Objective: Give a verbatim copy of the lines below, minus the pictures.

──────── Information shown

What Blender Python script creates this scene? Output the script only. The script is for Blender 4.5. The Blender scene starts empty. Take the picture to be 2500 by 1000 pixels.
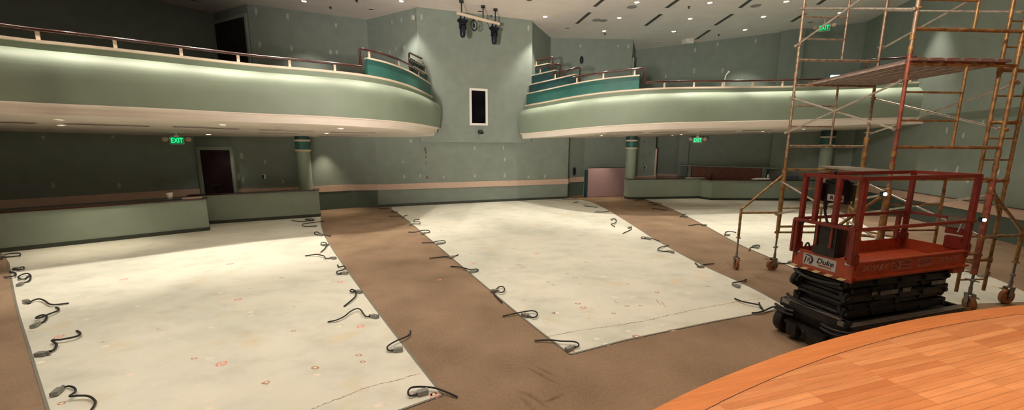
import bpy, bmesh, math, random
from mathutils import Vector, Matrix
random.seed(7)
C = bpy.context.scene.collection
sc = bpy.context.scene
# ------------------------------------------------------------------ camera
EYE = 2.4; F = 934.0; PITCH = math.radians(9.14); ROLL = math.radians(0.26)
fw = Vector((0, math.cos(PITCH), -math.sin(PITCH))); up0 = Vector((0, math.sin(PITCH), math.cos(PITCH))); rt0 = Vector((1, 0, 0))
rt = rt0*math.cos(ROLL) + up0*math.sin(ROLL); up = -rt0*math.sin(ROLL) + up0*math.cos(ROLL)
cd = bpy.data.cameras.new('camera'); cam = bpy.data.objects.new('camera', cd); C.objects.link(cam)
cd.sensor_width = 36; cd.lens = F/2500*36; cd.clip_end = 200
cam.matrix_world = Matrix(((rt.x, up.x, -fw.x, 0), (rt.y, up.y, -fw.y, 0), (rt.z, up.z, -fw.z, EYE), (0, 0, 0, 1)))
sc.camera = cam
def ray(u, v): return fw + (u-1250)/F*rt - (v-500)/F*up
def at(u, v, z=0.0):
    d = ray(u, v); t = (z-EYE)/d.z
    return Vector((d.x*t, d.y*t, z))
def onwall(u, v, p0, p1):
    d = ray(u, v); ex = p1[0]-p0[0]; ey = p1[1]-p0[1]
    t = (p0[0]*ey - p0[1]*ex)/(d.x*ey - d.y*ex)
    return Vector((d.x*t, d.y*t, EYE + d.z*t))
# ------------------------------------------------------------------ materials
def mat(name, col, rough=.6, metal=0, noise=0, nscale=8, bump=0, bscale=60, emit=None, estr=0, coat=0, spec=.5):
    m = bpy.data.materials.new(name); m.use_nodes = True; nt = m.node_tree; b = nt.nodes['Principled BSDF']
    b.inputs['Base Color'].default_value = (*col, 1); b.inputs['Roughness'].default_value = rough; b.inputs['Metallic'].default_value = metal
    b.inputs['Coat Weight'].default_value = coat; b.inputs['Specular IOR Level'].default_value = spec
    tc = nt.nodes.new('ShaderNodeTexCoord')
    if noise:
        n = nt.nodes.new('ShaderNodeTexNoise'); n.inputs['Scale'].default_value = nscale; n.inputs['Detail'].default_value = 5
        r = nt.nodes.new('ShaderNodeMapRange'); r.inputs['From Min'].default_value = .3; r.inputs['From Max'].default_value = .7
        r.inputs['To Min'].default_value = 1-noise; r.inputs['To Max'].default_value = 1+noise
        x = nt.nodes.new('ShaderNodeVectorMath'); x.operation = 'SCALE'; x.inputs[0].default_value = col
        nt.links.new(tc.outputs['Object'], n.inputs['Vector']); nt.links.new(n.outputs['Fac'], r.inputs['Value'])
        nt.links.new(r.outputs['Result'], x.inputs['Scale']); nt.links.new(x.outputs[0], b.inputs['Base Color'])
    if bump:
        n = nt.nodes.new('ShaderNodeTexNoise'); n.inputs['Scale'].default_value = bscale; n.inputs['Detail'].default_value = 3
        k = nt.nodes.new('ShaderNodeBump'); k.inputs['Strength'].default_value = bump; k.inputs['Distance'].default_value = .01
        nt.links.new(tc.outputs['Object'], n.inputs['Vector']); nt.links.new(n.outputs['Fac'], k.inputs['Height']); nt.links.new(k.outputs[0], b.inputs['Normal'])
    if emit:
        b.inputs['Emission Color'].default_value = (*emit, 1); b.inputs['Emission Strength'].default_value = estr
    return m
M = {}
M['wall'] = mat('sage_green_paint', (.215,.262,.228), .75, noise=.06, nscale=3, bump=.15)
M['halfwall'] = mat('sage_green_half_wall_paint', (.29,.36,.29), .6, noise=.05, nscale=3, bump=.1)
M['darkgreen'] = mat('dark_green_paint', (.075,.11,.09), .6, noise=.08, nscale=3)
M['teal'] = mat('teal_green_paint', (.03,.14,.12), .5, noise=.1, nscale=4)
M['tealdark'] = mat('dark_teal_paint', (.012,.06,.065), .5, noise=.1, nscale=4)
M['fascia'] = mat('pale_sage_paint', (.255,.325,.245), .55, noise=.04, nscale=2, bump=.1)
M['cream'] = mat('cream_trim_paint', (.70,.60,.47), .5, noise=.04)
M['beige'] = mat('beige_band_paint', (.58,.43,.34), .6, noise=.05)
M['ceil'] = mat('off_white_ceiling_paint', (.85,.77,.73), .85, noise=.04, nscale=1.5, bump=.2)
M['soffit'] = mat('beige_soffit_paint', (.86,.79,.71), .8, noise=.04, nscale=1.5)
M['base'] = mat('dark_grey_green_baseboard', (.045,.055,.045), .5, noise=.1)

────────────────

Output below:
What Blender Python script creates this scene? Output the script only. The script is for Blender 4.5. The Blender scene starts empty. Take the picture to be 2500 by 1000 pixels.
import bpy, bmesh, math, random
from mathutils import Vector, Matrix
random.seed(7)
C = bpy.context.scene.collection
sc = bpy.context.scene
# ------------------------------------------------------------------ camera
EYE = 2.4; F = 934.0; PITCH = math.radians(9.14); ROLL = math.radians(0.26)
fw = Vector((0, math.cos(PITCH), -math.sin(PITCH))); up0 = Vector((0, math.sin(PITCH), math.cos(PITCH))); rt0 = Vector((1, 0, 0))
rt = rt0*math.cos(ROLL) + up0*math.sin(ROLL); up = -rt0*math.sin(ROLL) + up0*math.cos(ROLL)
cd = bpy.data.cameras.new('camera'); cam = bpy.data.objects.new('camera', cd); C.objects.link(cam)
cd.sensor_width = 36; cd.lens = F/2500*36; cd.clip_end = 200
cam.matrix_world = Matrix(((rt.x, up.x, -fw.x, 0), (rt.y, up.y, -fw.y, 0), (rt.z, up.z, -fw.z, EYE), (0, 0, 0, 1)))
sc.camera = cam
def ray(u, v): return fw + (u-1250)/F*rt - (v-500)/F*up
def at(u, v, z=0.0):
    d = ray(u, v); t = (z-EYE)/d.z
    return Vector((d.x*t, d.y*t, z))
def onwall(u, v, p0, p1):
    d = ray(u, v); ex = p1[0]-p0[0]; ey = p1[1]-p0[1]
    t = (p0[0]*ey - p0[1]*ex)/(d.x*ey - d.y*ex)
    return Vector((d.x*t, d.y*t, EYE + d.z*t))
# ------------------------------------------------------------------ materials
def mat(name, col, rough=.6, metal=0, noise=0, nscale=8, bump=0, bscale=60, emit=None, estr=0, coat=0, spec=.5):
    m = bpy.data.materials.new(name); m.use_nodes = True; nt = m.node_tree; b = nt.nodes['Principled BSDF']
    b.inputs['Base Color'].default_value = (*col, 1); b.inputs['Roughness'].default_value = rough; b.inputs['Metallic'].default_value = metal
    b.inputs['Coat Weight'].default_value = coat; b.inputs['Specular IOR Level'].default_value = spec
    tc = nt.nodes.new('ShaderNodeTexCoord')
    if noise:
        n = nt.nodes.new('ShaderNodeTexNoise'); n.inputs['Scale'].default_value = nscale; n.inputs['Detail'].default_value = 5
        r = nt.nodes.new('ShaderNodeMapRange'); r.inputs['From Min'].default_value = .3; r.inputs['From Max'].default_value = .7
        r.inputs['To Min'].default_value = 1-noise; r.inputs['To Max'].default_value = 1+noise
        x = nt.nodes.new('ShaderNodeVectorMath'); x.operation = 'SCALE'; x.inputs[0].default_value = col
        nt.links.new(tc.outputs['Object'], n.inputs['Vector']); nt.links.new(n.outputs['Fac'], r.inputs['Value'])
        nt.links.new(r.outputs['Result'], x.inputs['Scale']); nt.links.new(x.outputs[0], b.inputs['Base Color'])
    if bump:
        n = nt.nodes.new('ShaderNodeTexNoise'); n.inputs['Scale'].default_value = bscale; n.inputs['Detail'].default_value = 3
        k = nt.nodes.new('ShaderNodeBump'); k.inputs['Strength'].default_value = bump; k.inputs['Distance'].default_value = .01
        nt.links.new(tc.outputs['Object'], n.inputs['Vector']); nt.links.new(n.outputs['Fac'], k.inputs['Height']); nt.links.new(k.outputs[0], b.inputs['Normal'])
    if emit:
        b.inputs['Emission Color'].default_value = (*emit, 1); b.inputs['Emission Strength'].default_value = estr
    return m
M = {}
M['wall'] = mat('sage_green_paint', (.215,.262,.228), .75, noise=.06, nscale=3, bump=.15)
M['halfwall'] = mat('sage_green_half_wall_paint', (.29,.36,.29), .6, noise=.05, nscale=3, bump=.1)
M['darkgreen'] = mat('dark_green_paint', (.075,.11,.09), .6, noise=.08, nscale=3)
M['teal'] = mat('teal_green_paint', (.03,.14,.12), .5, noise=.1, nscale=4)
M['tealdark'] = mat('dark_teal_paint', (.012,.06,.065), .5, noise=.1, nscale=4)
M['fascia'] = mat('pale_sage_paint', (.255,.325,.245), .55, noise=.04, nscale=2, bump=.1)
M['cream'] = mat('cream_trim_paint', (.70,.60,.47), .5, noise=.04)
M['beige'] = mat('beige_band_paint', (.58,.43,.34), .6, noise=.05)
M['ceil'] = mat('off_white_ceiling_paint', (.85,.77,.73), .85, noise=.04, nscale=1.5, bump=.2)
M['soffit'] = mat('beige_soffit_paint', (.86,.79,.71), .8, noise=.04, nscale=1.5)
M['base'] = mat('dark_grey_green_baseboard', (.045,.055,.045), .5, noise=.1)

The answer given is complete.